Abstract

Global warming has received much attention, but evidence from the past shows that sudden global cooling has occurred with severe failures of agriculture. Extrapolating from dendrochronological evidence, one can predict the following: Approximately once per century there will be a drop of about 0.5–1 °C in mean temperature worldwide. In some of these cases, perhaps once every 200 or 300 years this might endanger agricultural production globally. About once per millenium there will be periods of 5–20 years where the temperature is seriously below normal. The last major one year temperature drop was 1816, the year without a summer, probably caused by the cooling effect of the eruption of the volcano Tambora, Indonesia. The last decade-long cooling event was a.d. 536–545 where dust veil, cold, famine, and plague was recorded in Byzantium and China. Very large volcanic eruptions or a comet/asteroid impact have been suggested as cause. Nuclear winter after large-scale nuclear war is a well-known scenario, but climate instabilities may also be caused by changes in the sun, Milankovitch cycles, changes in ocean currents, volcanoes, asteroid impacts, dusting from comets passing close, methane released from its hydrate, and pollution.

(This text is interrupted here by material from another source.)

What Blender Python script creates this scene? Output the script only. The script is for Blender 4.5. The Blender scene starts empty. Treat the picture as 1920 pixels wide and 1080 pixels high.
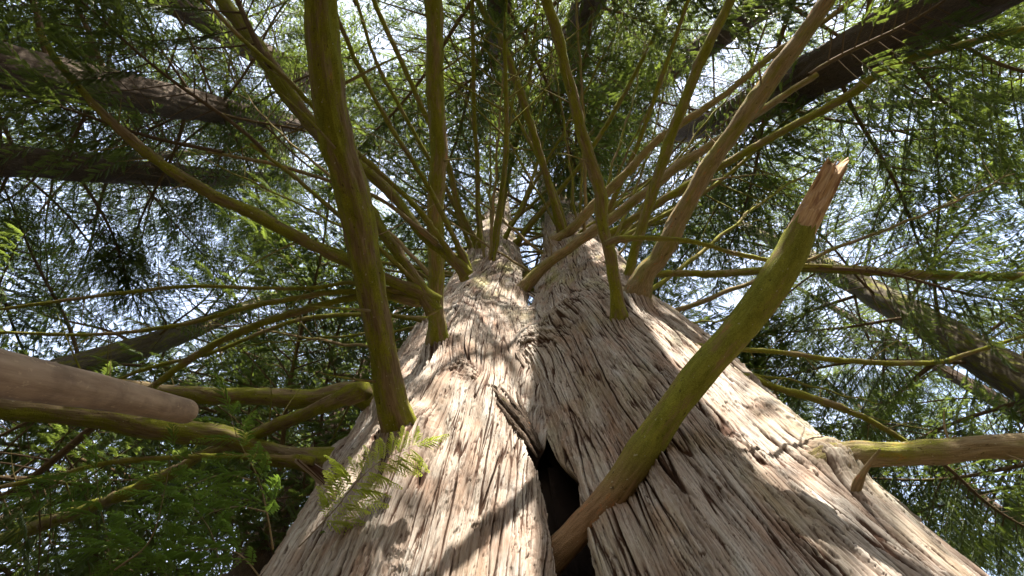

The risks associated with sudden global cooling are rather smaller than the risks of global warming, but they are real. A dangerous sudden cooling event will happen sooner or later. Ability to change to cold-resistant crops rapidly in large parts of the world may be necessary to avoid major famines. With some important exceptions, fundamental research in abrupt climate change is in place, but agricultural or economic research on volcanic/comet-dusting/nuclear winters and their mitigation is lacking.